A few days ago that powerhouse of an actor Kirk Douglas turned 99. I might not have noticed it if it weren’t for the fact that a week before, when my three kids were picking out a DVD for family movie night, they settled on 20,000 Leagues Under the Sea. I hadn’t seen it since I was a kid myself, so sitting down to revisit it was a bit of a revelation.
Sure, the scenery all ends up with Kirk Douglas’s teeth marks all over it. His Ned is shameless in his mugging for the camera, but it fits. Watching again as an adult, his braggart of a character isn’t as admirable as he was to a boy—his actions are what cause the tragic ending of the film.
James Mason gives a gloweringly melodramatic performance, but he succeeds tremendously in making Captain Nemo magnetically compelling in his warped ideological drive against colonialism and injustice. Together with Ned, the actions of the two men made for some good discussions with my kids about right and wrong action in the service of a cause.

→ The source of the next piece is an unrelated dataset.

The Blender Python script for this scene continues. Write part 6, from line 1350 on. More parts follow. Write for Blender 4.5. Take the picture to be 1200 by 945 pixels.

And perhaps most of all, there’s the look of the movie. As befits a studio founded as an animation house, the Walt Disney crew here is devoted to creating powerful story-book images on screen. The Nautilus, the undersea funeral, the giant squid—the scenes all look somewhat familiar because their influence can be felt in dozens of other movies made since. To pick just one, there’s Hayao Miyazaki’s Ponyo, which features a sort of bizarro version of the Nautilus piloted by a Nemo-like undersea wizard with a similar grudge against the world above.
There are some things which don’t work well. Peter Lorre’s signature creepiness is wasted in a role which could have been played by any actor. There’s an encounter with a warrior tribe on an island which comes off as caricatured (though the comic flight of Ned from them also gets visually recycled in later films such as the Pirates of the Caribbean movies). The protagonist of the Jules Verne book, Professor Pierre M. Aronnax –played here by Paul Lukas—can’t compete against the star power of Mason and Douglas. And like most adaptations of Verne, Captain Nemo is portrayed as a European, instead of being Indian as in the source novel. (Looking around online, it appears Nemo has only once been portrayed by an Indian actor, when he was played by Naseeruddin Shah in the 2003 movie The League of Extraordinary Gentlemen—a film I do not recommend.)
But these flaws all fade away as you watch. The corniness of Kirk Douglas strumming a turtle-shell guitar to a sea-lion is counterweighed by the justly celebrated battle with the giant squid—still one of the most effective action sequences ever filmed.
It’s a whale of a tale. After watching it, my eight-year-old son turned to me and asked if the movie was based on a book. Upon hearing it was, he requested that we read it together. So we will.